When Friends first premiered in 1994 with a cast of six unknown actors, they were each netting around $20,000 per episode. By the final season, all six of the superstars were making $1 million per episode—each. It was unprecedented, especially because the cast banded together each time to renegotiate, a practice sitcom casts like Modern Family and The Big Bang Theory have adopted since.
“We wanted to be paid the same because we thought that was fair,” Aniston said in an ET interview at the time, but it also spoke to the close tight-knit bond of the cast, which never really really experienced rumors of rifts or tension during their 10-year run together, a rarity in Hollywood.
For all 236 episodes, the cast members huddled together backstage just before taping kicked off, with Bright saying, “That’s one thing that has stayed consistent for 10 years, is that nobody knows what goes on in that huddle. Nobody gets near it—I don’t think you’re allowed to be within eyesight.”
Since the renegotiation talks were being reported on in great detail in the press, the Friends cast received some backlash for demanding such large paychecks, with Aniston once saying in an ET interview, “They gave us all a hard time and aren’t we bratty little spoiled actors to go in and do whatever it is we did.”

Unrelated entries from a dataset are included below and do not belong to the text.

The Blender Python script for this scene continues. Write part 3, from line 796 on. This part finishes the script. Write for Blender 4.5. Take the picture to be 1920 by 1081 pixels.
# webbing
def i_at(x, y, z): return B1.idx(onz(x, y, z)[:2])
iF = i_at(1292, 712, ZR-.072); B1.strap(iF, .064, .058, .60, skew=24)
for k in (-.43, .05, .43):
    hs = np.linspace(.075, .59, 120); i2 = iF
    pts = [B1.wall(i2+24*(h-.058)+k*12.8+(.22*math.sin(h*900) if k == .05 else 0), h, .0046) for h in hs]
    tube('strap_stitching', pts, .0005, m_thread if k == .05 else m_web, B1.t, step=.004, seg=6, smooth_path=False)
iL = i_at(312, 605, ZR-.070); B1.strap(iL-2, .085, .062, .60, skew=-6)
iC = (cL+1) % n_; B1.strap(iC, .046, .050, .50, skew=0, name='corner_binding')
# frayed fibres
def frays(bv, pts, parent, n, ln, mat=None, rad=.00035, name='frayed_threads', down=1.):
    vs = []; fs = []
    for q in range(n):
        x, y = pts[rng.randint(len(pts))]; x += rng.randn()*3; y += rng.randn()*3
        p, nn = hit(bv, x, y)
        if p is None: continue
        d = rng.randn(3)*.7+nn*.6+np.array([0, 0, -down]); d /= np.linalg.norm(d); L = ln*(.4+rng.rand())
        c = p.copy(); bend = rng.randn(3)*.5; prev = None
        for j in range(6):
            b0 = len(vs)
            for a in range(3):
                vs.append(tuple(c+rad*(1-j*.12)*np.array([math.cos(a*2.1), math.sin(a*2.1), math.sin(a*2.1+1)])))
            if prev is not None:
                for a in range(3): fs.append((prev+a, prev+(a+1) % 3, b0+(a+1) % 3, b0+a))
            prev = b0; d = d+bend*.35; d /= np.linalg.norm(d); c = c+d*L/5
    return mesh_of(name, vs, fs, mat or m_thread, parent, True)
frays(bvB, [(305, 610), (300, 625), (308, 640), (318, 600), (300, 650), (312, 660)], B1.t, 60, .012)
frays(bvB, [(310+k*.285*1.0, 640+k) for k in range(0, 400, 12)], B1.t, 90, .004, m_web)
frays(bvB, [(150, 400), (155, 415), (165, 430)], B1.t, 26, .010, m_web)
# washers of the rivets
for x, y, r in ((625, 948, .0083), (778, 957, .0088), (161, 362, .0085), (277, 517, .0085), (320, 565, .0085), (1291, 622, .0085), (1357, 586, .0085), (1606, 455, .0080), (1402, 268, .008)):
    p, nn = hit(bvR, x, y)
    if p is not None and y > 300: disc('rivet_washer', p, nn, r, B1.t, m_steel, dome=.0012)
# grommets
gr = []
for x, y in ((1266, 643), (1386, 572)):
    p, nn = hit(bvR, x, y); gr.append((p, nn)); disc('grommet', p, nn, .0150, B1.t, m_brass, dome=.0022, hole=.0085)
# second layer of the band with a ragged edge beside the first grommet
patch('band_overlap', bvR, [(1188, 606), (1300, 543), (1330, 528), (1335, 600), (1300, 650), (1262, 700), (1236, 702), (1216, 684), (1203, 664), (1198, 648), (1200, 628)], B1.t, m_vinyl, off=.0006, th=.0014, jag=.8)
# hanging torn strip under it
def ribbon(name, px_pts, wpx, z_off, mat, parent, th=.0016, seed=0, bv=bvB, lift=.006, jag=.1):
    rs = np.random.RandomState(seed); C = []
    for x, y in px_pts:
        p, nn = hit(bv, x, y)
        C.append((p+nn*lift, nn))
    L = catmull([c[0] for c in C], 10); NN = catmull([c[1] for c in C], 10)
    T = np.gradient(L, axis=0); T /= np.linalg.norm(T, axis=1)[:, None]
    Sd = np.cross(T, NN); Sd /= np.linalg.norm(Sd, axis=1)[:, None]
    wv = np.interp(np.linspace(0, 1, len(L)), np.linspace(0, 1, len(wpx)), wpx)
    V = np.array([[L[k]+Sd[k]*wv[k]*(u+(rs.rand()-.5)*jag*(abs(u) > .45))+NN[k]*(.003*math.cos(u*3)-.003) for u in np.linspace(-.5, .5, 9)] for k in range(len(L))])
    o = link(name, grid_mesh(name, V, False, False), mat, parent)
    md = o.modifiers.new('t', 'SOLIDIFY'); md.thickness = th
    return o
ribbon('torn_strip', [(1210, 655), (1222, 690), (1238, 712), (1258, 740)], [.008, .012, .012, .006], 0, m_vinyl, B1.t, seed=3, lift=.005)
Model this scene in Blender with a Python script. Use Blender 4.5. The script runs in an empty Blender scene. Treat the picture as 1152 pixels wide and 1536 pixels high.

But just look at how much freakin’ money the show was pulling in: 30-second commercials during final season were going for $1 million, with the series finale’s coveted spots netting $2 million, the largest advertising rate for a sitcom ever.
And the series finale was watched by 52.5 million viewers, making it the fourth most-watched episode of television in history, with the retrospective special that aired before it even earning 35 million viewers.
Still, LeBlanc once again defended their big paydays in a 2015 interview.
Were we worth $1 million? To me, that’s such a strange question. It’s like, well, that’s irrelevant. Are you worth it? How do you put a price on how funny something is?” he told Huffington Post. “We were in a position to get it. If you’re in a position in any job, no matter what the job is—if you’re driving a milk truck or installing TVs or an upholsterer for a couch—if you’re in a position to get a raise and you don’t get it, you’re stupid. You know what I mean? We were in a position and we were able to pull it off. ‘Worth it’ has nothing to do with it.”